E-Dis-E-Dis-E-H-D-C-A

Ein Märznachmittag, die Sonne steht tief und rotgolden über den Äckern, hinter der Schule am Dorfrand sitzt Paul auf der Schaukel und lässt sich anschubsen. Leichter Wind, fernes Gebell, nahe Töne: Aus einem Schulfenster dringt Klavierspiel. „Sik“, sagt Paul und wendet den Kopf. Das bedeutet „Musik“, er verkürzt gern, so wie die Dänen und die Deutschen, als sie aus dem Automobil ein Bil und ein Auto machten. Und was wird gespielt? Was, glauben Sie, wird typischerweise gespielt beim Klavierunterricht irgendwo in der Provinz?

Ihre erste Idee werden Sie verwerfen, als zu naheliegend. Gerade deswegen werden viele gute Ideen verworfen, sie kommen zu früh. Es stimmt nämlich wirklich: „Für Elise“! E-Dis-E-Dis-E-H-D-C-A, stochert es da durchs Fenster, ganz genau so, wie es das Klischee verlangt. Ich sehe im Geiste das Kind vor mir, dass da etwas schräg und steif auf dem Klavierhocker sitzt, in die Noten spähend, den Lehrer oder die Lehrerin neben sich, und bin tief gerührt. Manche Dinge ändern sich nie. Zweijährige schaukeln, Achtjährige spielen „Für Elise“.

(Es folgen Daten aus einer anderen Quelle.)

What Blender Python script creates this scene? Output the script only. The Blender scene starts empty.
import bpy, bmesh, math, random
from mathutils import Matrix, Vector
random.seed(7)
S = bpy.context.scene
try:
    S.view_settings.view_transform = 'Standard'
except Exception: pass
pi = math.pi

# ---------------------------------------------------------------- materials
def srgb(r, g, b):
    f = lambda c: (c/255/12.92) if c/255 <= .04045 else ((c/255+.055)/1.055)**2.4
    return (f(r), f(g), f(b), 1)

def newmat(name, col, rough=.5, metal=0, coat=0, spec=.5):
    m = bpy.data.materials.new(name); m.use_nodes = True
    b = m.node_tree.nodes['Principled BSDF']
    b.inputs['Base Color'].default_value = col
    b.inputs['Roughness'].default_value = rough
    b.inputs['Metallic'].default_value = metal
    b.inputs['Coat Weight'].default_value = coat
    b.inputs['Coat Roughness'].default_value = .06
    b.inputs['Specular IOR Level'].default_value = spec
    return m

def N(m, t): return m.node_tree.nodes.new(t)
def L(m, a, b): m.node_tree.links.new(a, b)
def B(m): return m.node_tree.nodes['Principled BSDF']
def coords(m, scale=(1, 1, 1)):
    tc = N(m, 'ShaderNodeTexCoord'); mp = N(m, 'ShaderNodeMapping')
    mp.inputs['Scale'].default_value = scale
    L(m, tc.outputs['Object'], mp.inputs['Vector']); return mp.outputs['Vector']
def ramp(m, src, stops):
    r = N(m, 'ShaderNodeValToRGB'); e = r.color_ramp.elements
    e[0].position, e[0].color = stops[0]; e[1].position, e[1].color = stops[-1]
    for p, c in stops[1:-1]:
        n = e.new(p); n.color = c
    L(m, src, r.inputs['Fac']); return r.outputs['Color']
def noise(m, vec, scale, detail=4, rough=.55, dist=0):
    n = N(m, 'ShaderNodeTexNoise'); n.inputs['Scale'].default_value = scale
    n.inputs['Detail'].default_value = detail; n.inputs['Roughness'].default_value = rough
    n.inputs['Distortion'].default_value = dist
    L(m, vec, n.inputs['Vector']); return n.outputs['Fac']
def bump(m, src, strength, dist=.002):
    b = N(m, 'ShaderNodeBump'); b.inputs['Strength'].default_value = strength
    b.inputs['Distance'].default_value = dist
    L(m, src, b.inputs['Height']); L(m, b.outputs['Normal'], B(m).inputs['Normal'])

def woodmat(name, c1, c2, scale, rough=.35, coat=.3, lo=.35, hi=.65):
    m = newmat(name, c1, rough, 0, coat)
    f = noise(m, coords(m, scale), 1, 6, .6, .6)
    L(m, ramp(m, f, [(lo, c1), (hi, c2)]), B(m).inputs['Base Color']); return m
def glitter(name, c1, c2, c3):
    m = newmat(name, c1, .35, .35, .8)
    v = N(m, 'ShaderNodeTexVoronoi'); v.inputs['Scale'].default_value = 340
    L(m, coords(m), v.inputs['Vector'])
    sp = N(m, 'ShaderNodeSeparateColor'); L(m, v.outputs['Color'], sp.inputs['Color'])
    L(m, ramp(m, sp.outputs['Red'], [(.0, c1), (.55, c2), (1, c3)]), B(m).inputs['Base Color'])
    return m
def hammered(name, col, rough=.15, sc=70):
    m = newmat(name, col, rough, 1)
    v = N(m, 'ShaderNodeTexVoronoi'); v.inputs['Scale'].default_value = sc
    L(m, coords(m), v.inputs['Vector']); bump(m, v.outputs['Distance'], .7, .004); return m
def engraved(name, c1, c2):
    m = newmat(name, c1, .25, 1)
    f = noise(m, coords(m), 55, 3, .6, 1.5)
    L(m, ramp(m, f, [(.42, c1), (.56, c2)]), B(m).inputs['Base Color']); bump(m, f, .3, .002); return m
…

„Jok mal“, ruft Paul, „noch mal“, denn ich bin ins Sinnieren gekommen und habe die Schaukel nicht in Gang gehalten. Frühe 60er Jahre, wir befinden uns im amerikanischen Provinzkaff „Climax”. Das Metronom tickt. Klavierlehrer Orville J. Spooner, ein verhärmter Typ Mitte 40, lauscht in der guten Stube dem Elisengestümper seines Schülers und sieht draußen vorm Fenster den muskulösen Milchmann. Was mag auf dem Zettel stehen, den Spooners hübsche Ehefrau dem Milchmann gab? Orchesterbässe rumpeln unter der braven „Elise“ in den Abgrund der Eifersucht, ein Cembalo fletscht die Zähne…

Mit dieser Szene in „Kiss me stupid“ haben Billy Wilder und sein Filmkomponist André Previn Beethovens „Elise“ für immer mit der Provinz verbunden. Aber so saukomisch, dass die Provinz sich mit der ganzen Welt verbindet. Auf dem Zettel für den Milchmann stand natürlich nichts weiter als „zwei Liter Milch, zwölf Eier“. Ich muss lachen, während ich Paul weiter schaukele und aus dem Schulfenster der Versuch von a-Moll-Arpeggien der Linken dringt. Er lacht auch. „Luttich oda?“, ruft er. Ja, das ist lustig. Außer vielleicht für Luttich, äh, Ludwig. Er hat doch ziemlich dran gefeilt!

Erste Skizzen parallel zur „Pastorale“, drei Arbeitsphasen, letzte Bearbeitung 1822 – und was folgt? Abertausende trister Klavierstunden, hunderte von Kuschelversionen, unheroische Verwendung in 22 Spielfilmen (zuletzt Almodovars „Fliegende Liebende“, wo „Elise“ von Gitarren als Urlaubsmusik heruntergeschrappelt wird), Telefoneinsatz zu „Der nächste Kundenberater ist gleich für Sie frei…“ Die Bagatelle ist nicht zu retten. Zusammengebrochen unter der Last der Rezeption und von Generationen ungelenker Kinderfinger.

Aber etwas Weltumfassendes hat sie gewonnen. Keine Musik mehr, aber immerhin eine Sik. Sie ist jetzt verstummt, und Paul singt im kühler werdenden Wind. Ob er mal Klavierspielen lernen soll? Dass muss ich mir noch überlegen.